I already tried pitivi, but the audio waveform display wasn't very visible, so I'd probably still have to do the syncing in audacity. As installed from the Ubuntu 14.04 package, it can't export with x264, and the only lossless codec is Dirac. (no ffvhuff...) Lossless dirac export is unacceptably slow, so that's another big downside. (I love open source / patent-unencumbered codecs like VP9, but I don't want anyone to have any hassles playing the vids, so I'm going with H.264 video and high-bitrate AAC audio. Or does youtube accept VP9 uploads?)
I've used avidemux, too, but IIRC it doesn't do well outputting to modern containers. It def. doesn't like reading codecs with b frames from modern containers, so it's pretty much a dead end. (h.264 in mkv or mp4, anyone?) It can do audio from an external file, but doesn't show waveforms for syncing.
This question is similar to others that have been asked before:
- How can I record audio & video synced with another audio file?
- How to automatically synchronize two recordings of the same event?
- Free software to synchronize audio and video recorded at the same time
- Non-Linear Video Editor for Free or Cheap That Does These Things
- Video desyncs with the audio over time
The first question has one answer that is sort of what I'm looking for: http://auxmic.com/, but that's Windows only, and it doesn't say anything about how it handles clock drift in the input. I might give it a try, since it's prob. simple enough to work fine with WINE in Linux. I'd still need to use something else to cut out the good take of each song from the videos.
None of the other answers have any useful suggestions, maybe because the questions weren't specific enough.
For those curious about what I actually used:
camera was a Panasonic Lumix FZ28 on a tripod, maybe 2m from the subject, high enough to get a good view of the piano keys and his face. It records 1280x720 or 640x480 MJPEG + 16kHz mono PCM in a MOV container, on SD cards. Video quality is pretty good, given enough light. At 720p, it can go for just under 12mins before hitting the 2GB max file size for FAT32, and stopping. (22Mbit/s or so, obviously needs to be xcoded for final use.) The video scaler in the camera is bad, and introduced some ugly banding from aliasing effects or something in the wall hanging behind my brother when we recorded in 640x480 (11Mb/s MJPEG). We used 640x480 anyway to let the camera run longer, since each separate shot takes manual labour to A/V sync. On top of the time to just select a start/end point and export a file.
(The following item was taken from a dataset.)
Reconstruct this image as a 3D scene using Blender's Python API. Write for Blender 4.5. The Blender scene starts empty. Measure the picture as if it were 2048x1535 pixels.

The mic was just a cheap Labtec computer desk mic we had lying around. It picked up a lot of 60 Hz interference, even when its cord wasn't near the power cables for the lights and digital piano. (Even with the laptop on battery power.) Audacity's noise removal function does a good job of killing the 60Hz and background hiss. Having the mic sitting right on top of the piano picked up a lot of the sound of physically hitting the piano keys. If we'd had time before he was heading back to school, I would have used something for a mic stand to put the mic farther from the piano keys, and not in physical contact with the body of the digital piano.
I made a separate project in Audacity for each video file, since the A/V offset would be different for each one. I could have just made one big audacity project, but I don't think that would have helped with anything, except maybe being able to tweak noise-reduction / highpass (to maybe reduce the noise of piano keys being hit) filter settings and then apply it to everything at once.